Do Personal Loans Hurt Your Credit Score?
Understand how personal loans influence your credit score, from the initial application to long-term repayment. Discover the nuanced effects.
Understand how personal loans influence your credit score, from the initial application to long-term repayment. Discover the nuanced effects.
A personal loan can provide funds for various needs, from consolidating high-interest debt to financing a significant purchase. Understanding how these loans interact with your credit score is important, as credit scores represent your creditworthiness, influencing access to future credit and interest rates. The relationship between a personal loan and your credit score is not straightforward; it involves factors that can temporarily lower your score or contribute to its improvement over time.
When you apply for a personal loan, lenders typically perform a “hard inquiry” on your credit report to assess your creditworthiness. This can temporarily cause a small dip in your credit score, usually fewer than five points. While a hard inquiry remains on your credit report for up to two years, its impact typically lessens after a few months and generally only affects the score for about 12 months.
It is important to distinguish a hard inquiry from a “soft inquiry,” which occurs when you check your own credit score or when lenders pre-approve you for offers. Soft inquiries do not affect your credit score. If you are “rate shopping” for a personal loan, some credit scoring models may treat multiple inquiries for the same type of loan within a specific timeframe as a single inquiry. This “shopping period” can range from 14 to 45 days, helping to mitigate the negative impact of comparing loan offers.

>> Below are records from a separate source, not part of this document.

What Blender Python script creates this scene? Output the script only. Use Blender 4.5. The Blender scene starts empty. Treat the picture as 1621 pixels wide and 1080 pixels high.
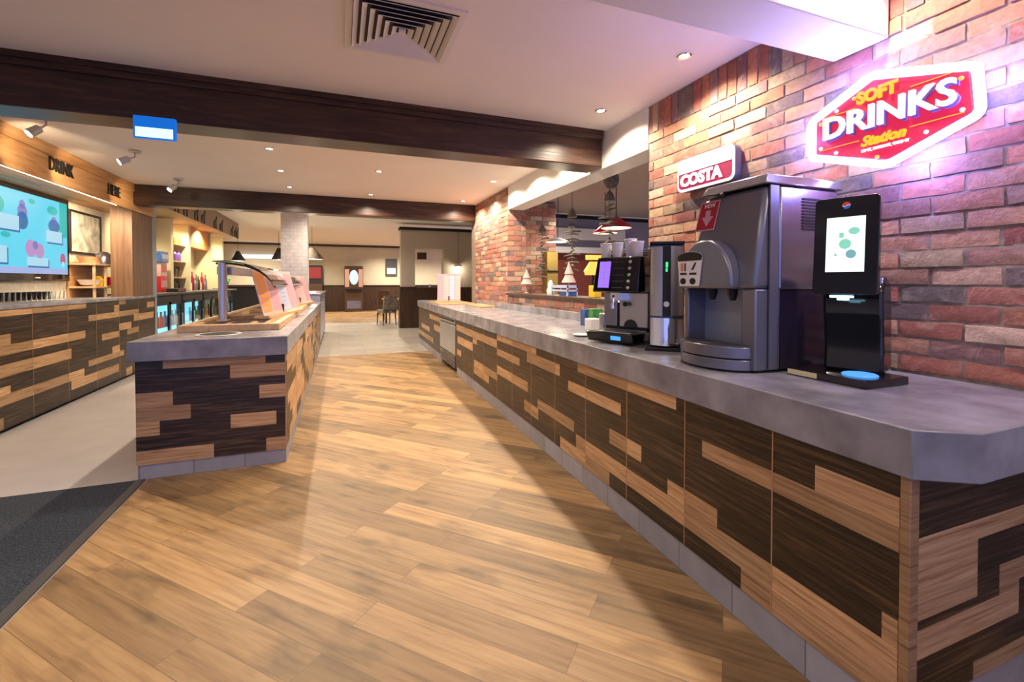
import bpy, math, random
from mathutils import Vector, Matrix
random.seed(7)
R = math.radians
C = bpy.context.scene.collection
sc = bpy.context.scene
CEIL = 2.74

# ------------------------------------------------------------------ materials
def new_mat(name):
    m = bpy.data.materials.new(name); m.use_nodes = True
    nt = m.node_tree; b = nt.nodes['Principled BSDF']
    return m, nt, b
def N(nt, t, **kw):
    n = nt.nodes.new(t)
    for k, v in kw.items():
        if k.startswith('i_'):
            key = k[2:]
            n.inputs[int(key) if key.isdigit() else key.replace('_', ' ')].default_value = v
        else: setattr(n, k, v)
    return n
def c4(c): return (c[0], c[1], c[2], 1)
def plain(name, col, rough=.5, metal=0, noise=0, nscale=20, bump=0, spec=None, coat=0, trans=0, ior=1.45):
    m, nt, b = new_mat(name)
    b.inputs['Base Color'].default_value = c4(col); b.inputs['Roughness'].default_value = rough
    b.inputs['Metallic'].default_value = metal
    if spec is not None: b.inputs['Specular IOR Level'].default_value = spec
    b.inputs['Coat Weight'].default_value = coat
    b.inputs['Transmission Weight'].default_value = trans; b.inputs['IOR'].default_value = ior
    if noise or bump:
        tc = N(nt, 'ShaderNodeTexCoord'); no = N(nt, 'ShaderNodeTexNoise'); no.inputs['Scale'].default_value = nscale
        no.inputs['Detail'].default_value = 6
        nt.links.new(tc.outputs['Object'], no.inputs['Vector'])
        if noise:
            r = N(nt, 'ShaderNodeValToRGB')
            r.color_ramp.elements[0].position = .3; r.color_ramp.elements[1].position = .7
            r.color_ramp.elements[0].color = c4([x * (1 - noise) for x in col])
            r.color_ramp.elements[1].color = c4([min(1, x * (1 + noise)) for x in col])
            nt.links.new(no.outputs[0], r.inputs[0]); nt.links.new(r.outputs[0], b.inputs['Base Color'])
        if bump:
            bm = N(nt, 'ShaderNodeBump'); bm.inputs['Strength'].default_value = bump; bm.inputs['Distance'].default_value = .003
            nt.links.new(no.outputs[0], bm.inputs['Height']); nt.links.new(bm.outputs[0], b.inputs['Normal'])
    return m
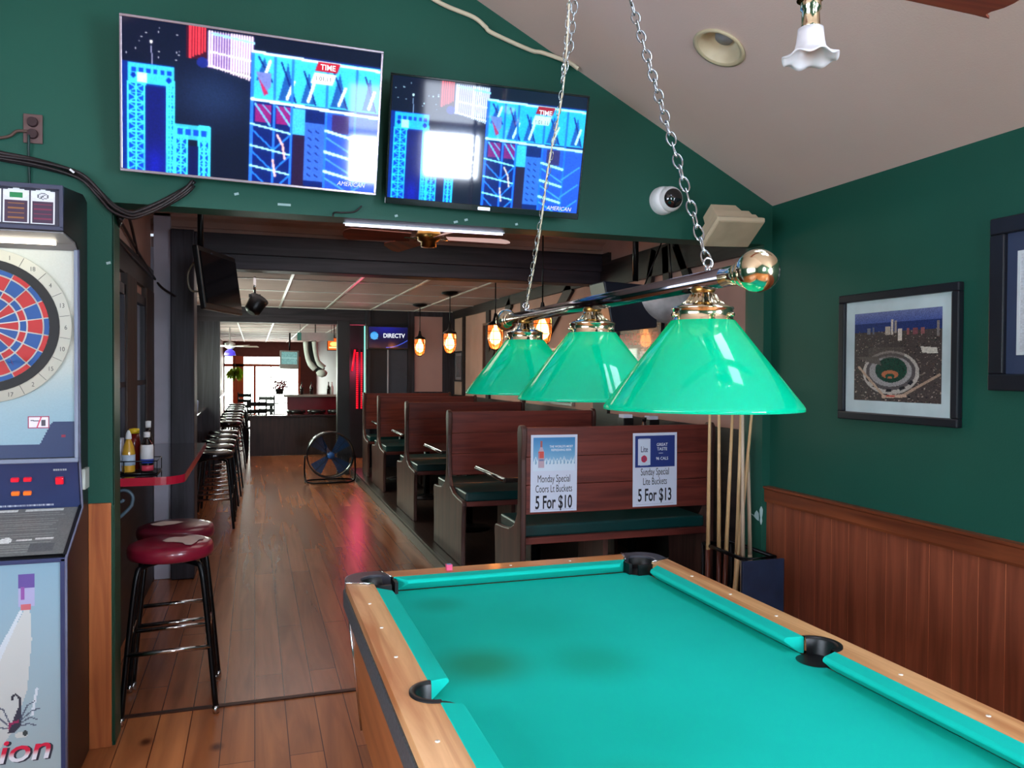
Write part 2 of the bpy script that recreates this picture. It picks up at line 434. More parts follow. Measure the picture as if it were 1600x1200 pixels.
# narrow skylights in the slope above the table, outside the picture
for k, (x0, x1) in enumerate(((.28, .46), (.54, .78))):
    bm = NB(); v = [bm.verts.new((x, y, 2.459+SL*(XR-x)-.004)) for x, y in ((x0, 1.05), (x1, 1.05), (x1, 2.15), (x0, 2.15))]; bm.faces.new(v)
    p = struct('window_%d' % (19+k), bm, emis('skylight_pane', (214, 228, 255), WIN_SKY), label='daylit skylight pane in the sloped ceiling')
    bm = NB(); [tube(bm, [(x, y, 2.459+SL*(XR-x)-.004) for x, y in q], .02, 6) for q in (((x0, 1.05), (x0, 2.15)), ((x1, 1.05), (x1, 2.15)), ((x0, 1.05), (x1, 1.05)), ((x0, 2.15), (x1, 2.15)))]
    obj('window_frame', bm, WHITE, p)
# wainscot on the right wall
GROOVE = mat('pale_groove', (196, 118, 78), rough=.6)
bm = NB(); y = -3.0; box(bm, XR-.017, XR, -3.0, YW, 0, .88, 1)
while y < YW:
    y1 = min(y+.115, YW); box(bm, XR-.019, XR-.010, y+.002, y1-.002, 0, .88); y += .115
struct('trim_1', bm, [WAINS, GROOVE], label='red-brown wooden wainscot boards')
bm = NB(); prism(bm, [(XR, .868), (XR-.03, .868), (XR-.034, .88), (XR-.034, .935), (XR-.042, .942), (XR-.042, .953), (XR, .953)], 'XZ', -3.0, YW)
struct('trim_2', bm, RAILW, label='wooden chair rail')
bm = NB(); box(bm, -1.592, -1.508, 3.584, 3.60, 0, 1.012); struct('trim_3', bm, PINE, bev=.003, label='knotty pine board on the foot of the green post')
bm = NB(); box(bm, -1.508, -1.5, 3.59, 3.60, .02, 1.0); box(bm, -1.503, -1.497, 3.60, 3.745, 0, 2.25); struct('trim_4', bm, G_DARK, label='dark green door jamb lining')
# chipped paint on the right jamb
bm = NB()
for cx, cz, sx, sz, sd in ((1.649, .800, .004, .055, 3), ):
    pts = [(cx-.001+(.008+.004*math.sin(5*t))*math.cos(t), cz+(.05+.008*math.sin(3*t))*math.sin(t)) for t in [k*2*PI/14 for k in range(14)]]
    prism(bm, [(min(a, 1.658), b) for a, b in pts], 'XZ', YW-.002, YW+.001)
pts = [(3.62, .80), (3.64, .815), (3.655, .80), (3.66, .785), (3.70, .79), (3.66, .775), (3.64, .765), (3.62, .76)]
prism(bm, pts, 'YZ', 1.6480, 1.6505)
struct('trim_5', bm, mat('chipped_primer', (160, 190, 190), rough=.8), label='chipped pale paint patch on the door jamb')
# specks of lost paint
bm = NB()
for x, z in ((.0, 2.275), (-.33, 2.272), (-.05, 2.262), (.25, 2.27), (-1.02, 2.32), (-1.497-.02, 2.0), (1.55, 2.3), (1.38, 2.29)):
    obox(bm, (x, YW-.0005, z), ((1, 0, .3), (0, 1, 0), (-.3, 0, 1)), (.006+.006*random.random(), .001, .005))
box(bm, -.83-.02, -.83+.035, YW-.001, YW, 2.283, 2.293)
struct('trim_6', bm, MATS['chipped_primer'], label='small specks of chipped paint on the green wall')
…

Once a personal loan is approved and reported, it becomes a new account on your credit profile, influencing your credit score through various components. One component is the “length of credit history,” which accounts for approximately 15% of your FICO Score. Adding a new loan can decrease the average age of your credit accounts, particularly if your existing credit history is short. However, as the new loan ages, its presence can eventually contribute positively to your credit history length.
The addition of a personal loan also impacts your “credit mix,” which constitutes about 10% of your FICO Score. Credit mix refers to the variety of credit types you manage, such as revolving credit (like credit cards) and installment credit (like personal loans, auto loans, or mortgages). If your credit profile primarily consists of revolving accounts, adding an installment loan can be viewed favorably by scoring models, demonstrating your ability to manage different kinds of debt.
Furthermore, a new personal loan directly affects the “amounts owed” category, which makes up about 30% of your FICO Score. While a personal loan adds to your total debt, it is an installment loan with a fixed repayment schedule. Unlike revolving credit, where high utilization ratios (the amount owed relative to the credit limit) can negatively impact scores, installment loans are assessed differently. Scoring models evaluate the balance of the installment loan against its original amount, and as the loan is paid down, this balance decreases, which can be viewed positively.
The most substantial and lasting effect of a personal loan on your credit score comes from your repayment behavior. “Payment history” is the most significant factor in credit scoring, accounting for 35% of your FICO Score and 40% of your VantageScore. Consistently making on-time payments demonstrates responsible credit management and significantly contributes to building and maintaining a strong credit score over the loan’s term. Each on-time payment reinforces a positive financial habit and is recorded on your credit report.
Conversely, late payments can severely damage your credit score. Lenders typically report payments as late once they are 30 days or more past due. A single payment reported 30 days late can cause a substantial drop in your credit score, potentially ranging from 60 to 110 points. The longer a payment remains overdue (e.g., 60, 90, or 120 days late), the more severe the negative impact becomes. These negative marks can remain on your credit report for up to seven years.
As you diligently pay down the principal balance of your personal loan, it positively influences your credit score in the “amounts owed” category. Reducing the outstanding balance of an installment loan demonstrates a decreasing debt burden. While paying off the last active installment loan might sometimes lead to a temporary small dip in score due to account closure and its impact on credit mix and average account age, the overall positive payment history and reduced debt burden typically outweigh this minor effect.